Charles Ellicott Commentary


Charles Ellicott Commentary
"but now that ye have come to know God, or rather to be known by God, how turn ye back again to the weak and beggarly rudiments, whereunto ye desire to be in bondage over again?" — Galatians 4:9 (ASV)
Known God.—The word for “known” is different from the one translated that way in the verse above. It brings out more distinctly the process of obtaining knowledge, especially with reference to a state of previous ignorance. Having come to know God.
Or rather are known of God.—In speaking of the Galatians as “coming to know” God, it might seem as if too much stress was laid on the human side of the process, and therefore, by way of correction, the Apostle presents also the divine side. Any true and saving knowledge of God has for its converse the “being known of God”—that is, recognition by God and acceptance by Him, such as is involved in the admission of the believer into the Messianic kingdom.
Again.—In the Greek a double phrase, for the sake of emphasis, over again from the very beginning, as a child might be said to go back to his alphabet.
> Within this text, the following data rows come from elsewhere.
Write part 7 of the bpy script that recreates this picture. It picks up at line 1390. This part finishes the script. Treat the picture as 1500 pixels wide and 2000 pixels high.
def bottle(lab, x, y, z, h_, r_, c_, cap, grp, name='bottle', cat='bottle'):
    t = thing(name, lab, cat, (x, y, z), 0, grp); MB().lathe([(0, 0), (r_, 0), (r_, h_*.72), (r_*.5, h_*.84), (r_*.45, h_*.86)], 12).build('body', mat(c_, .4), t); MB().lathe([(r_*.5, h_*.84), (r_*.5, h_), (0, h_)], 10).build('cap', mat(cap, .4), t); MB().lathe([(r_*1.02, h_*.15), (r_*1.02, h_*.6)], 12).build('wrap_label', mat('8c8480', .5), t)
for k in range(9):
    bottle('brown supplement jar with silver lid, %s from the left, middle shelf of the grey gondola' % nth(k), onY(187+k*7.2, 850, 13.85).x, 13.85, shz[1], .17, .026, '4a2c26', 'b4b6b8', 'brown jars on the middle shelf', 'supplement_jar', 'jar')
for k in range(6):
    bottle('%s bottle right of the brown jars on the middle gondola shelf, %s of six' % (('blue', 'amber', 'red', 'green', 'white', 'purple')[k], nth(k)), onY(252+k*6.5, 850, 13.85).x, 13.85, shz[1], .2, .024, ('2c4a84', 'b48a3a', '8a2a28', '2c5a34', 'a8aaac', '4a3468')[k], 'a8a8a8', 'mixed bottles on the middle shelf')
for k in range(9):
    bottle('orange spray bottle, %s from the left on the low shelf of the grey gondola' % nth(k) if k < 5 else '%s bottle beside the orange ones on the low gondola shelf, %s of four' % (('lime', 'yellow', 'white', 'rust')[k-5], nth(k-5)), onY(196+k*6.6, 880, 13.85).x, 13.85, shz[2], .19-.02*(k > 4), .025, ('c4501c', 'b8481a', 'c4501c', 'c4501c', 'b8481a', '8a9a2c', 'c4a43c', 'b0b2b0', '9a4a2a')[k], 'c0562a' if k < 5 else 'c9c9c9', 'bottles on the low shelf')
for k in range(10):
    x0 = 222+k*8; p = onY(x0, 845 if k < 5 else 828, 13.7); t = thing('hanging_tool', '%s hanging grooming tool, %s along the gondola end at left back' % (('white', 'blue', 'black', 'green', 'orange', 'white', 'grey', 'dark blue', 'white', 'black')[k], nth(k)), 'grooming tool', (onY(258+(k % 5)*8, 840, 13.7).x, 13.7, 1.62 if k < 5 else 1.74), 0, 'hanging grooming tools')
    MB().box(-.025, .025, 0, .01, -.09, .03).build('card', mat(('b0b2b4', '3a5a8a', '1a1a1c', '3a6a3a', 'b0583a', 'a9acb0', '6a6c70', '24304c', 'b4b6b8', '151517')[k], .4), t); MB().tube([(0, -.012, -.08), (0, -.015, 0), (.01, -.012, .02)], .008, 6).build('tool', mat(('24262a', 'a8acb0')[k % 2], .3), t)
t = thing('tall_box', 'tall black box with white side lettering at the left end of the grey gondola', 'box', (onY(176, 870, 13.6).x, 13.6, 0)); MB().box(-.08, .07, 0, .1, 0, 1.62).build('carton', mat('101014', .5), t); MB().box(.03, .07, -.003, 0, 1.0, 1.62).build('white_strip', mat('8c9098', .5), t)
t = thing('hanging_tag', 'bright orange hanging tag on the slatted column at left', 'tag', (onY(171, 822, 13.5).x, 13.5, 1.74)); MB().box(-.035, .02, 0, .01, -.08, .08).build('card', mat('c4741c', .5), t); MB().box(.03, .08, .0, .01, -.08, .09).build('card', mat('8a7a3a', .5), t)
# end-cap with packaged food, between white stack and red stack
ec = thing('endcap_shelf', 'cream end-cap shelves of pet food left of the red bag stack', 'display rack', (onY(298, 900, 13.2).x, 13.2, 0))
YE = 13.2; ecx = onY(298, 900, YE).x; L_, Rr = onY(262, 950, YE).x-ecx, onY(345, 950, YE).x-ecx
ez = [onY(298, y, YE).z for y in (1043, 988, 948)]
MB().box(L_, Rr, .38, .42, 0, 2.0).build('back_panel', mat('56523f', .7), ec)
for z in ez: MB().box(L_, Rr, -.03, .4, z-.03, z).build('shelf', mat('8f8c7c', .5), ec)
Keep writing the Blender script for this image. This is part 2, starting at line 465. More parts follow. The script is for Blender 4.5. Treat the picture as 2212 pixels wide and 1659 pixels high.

Weak and beggarly elements.—”Elements” is used here, in the same sense as in Galatians 4:3, to refer to that elementary religious knowledge afforded in different degrees to Jew and Gentile before the coming of Christ. These are called “weak” because they were insufficient to enable humanity to work out its own salvation. (Compare St. Paul’s account of the inward struggle, and of the helpless condition to which humanity is reduced by it, in Romans 7:7-24.) They are called “beggarly,” or “poor,” because, unlike the gospel, they were accompanied by no outpouring of spiritual gifts and graces. The legal system was barren and dry; the gospel dispensation was rich with all the abundance and profusion of the Messianic time (Joel 2:19; Joel 3:18; Amos 9:13–14; Isaiah 4:1; Isaiah 65:21–25; John 7:37–38, and others).